夏目漱石 坊ちゃん(読了)

今さらながら坊ちゃんを読みました。この前に吾輩は猫であるを読み始めたけど、冒頭の5%くらいで挫折しました・・・でも坊ちゃんは最後まで苦なく読めました。

特に目を引く展開があるわけでもないけど、この時代の人々の生活模様や価値観が垣間見え、興味深く読めました。時代設定は明治28年、西暦1895年当時だと言われているようです。

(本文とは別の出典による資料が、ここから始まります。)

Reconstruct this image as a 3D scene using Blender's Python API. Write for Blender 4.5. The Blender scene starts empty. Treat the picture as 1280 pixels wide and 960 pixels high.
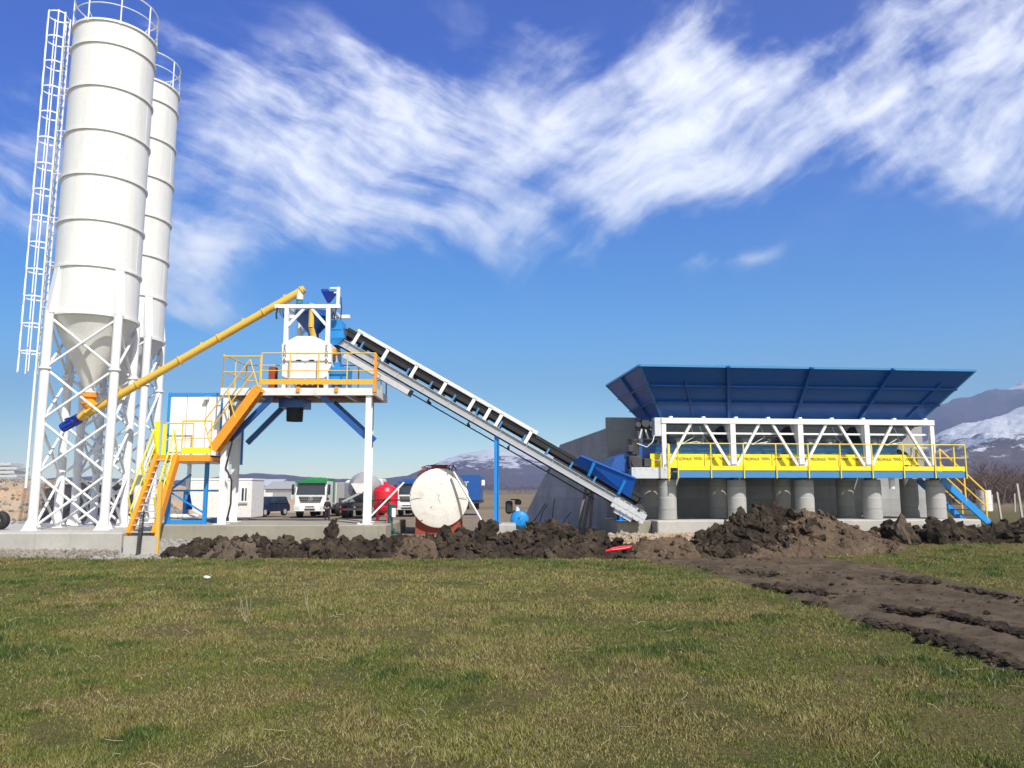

主人公はべらんめぇ口調で、品行方正ではないが曲がったことが嫌いな江戸っ子と自認。それはありそうな設定ですが、親兄弟とのドライな関係、目上の人間であれ気に食わなければ食ってかかるところは、時代を考えると意外な感じも。

そんな主人公は食い扶持を求めて、田舎と馬鹿にしつつ四国で教師の仕事に就く。そこでも江戸っ子気質を貫き、他の教師や生徒と衝突。現代ならそういう衝突を通じて信頼関係を築いていく展開がお約束だが、そういった事もない(笑)

一人の教師とは友情のようなものが芽生えるけど、学校を去ってからは一度も会っていないという描写にとどまる。この時代、地理的に離れたら疎遠になるのも珍しくないでしょうけどね。

子供の頃から面倒を見てくれたお婆さん。旅立つ前は彼女を鬱陶しく思っていた坊ちゃん。でも四国に来てから彼女が恋しくなる。それを素直に表現しないのも江戸っ子らしい(笑)

東京に戻ってからは彼女と再び一緒に暮らす坊ちゃんを可愛く思えた。ツンデレ江戸っ子。ちなみにこのお婆さんは血縁者ではない。

漱石自身、四国の愛媛で教師をしていた時期があり、その体験が元になっているらしい。それも重ねて読むと面白いです。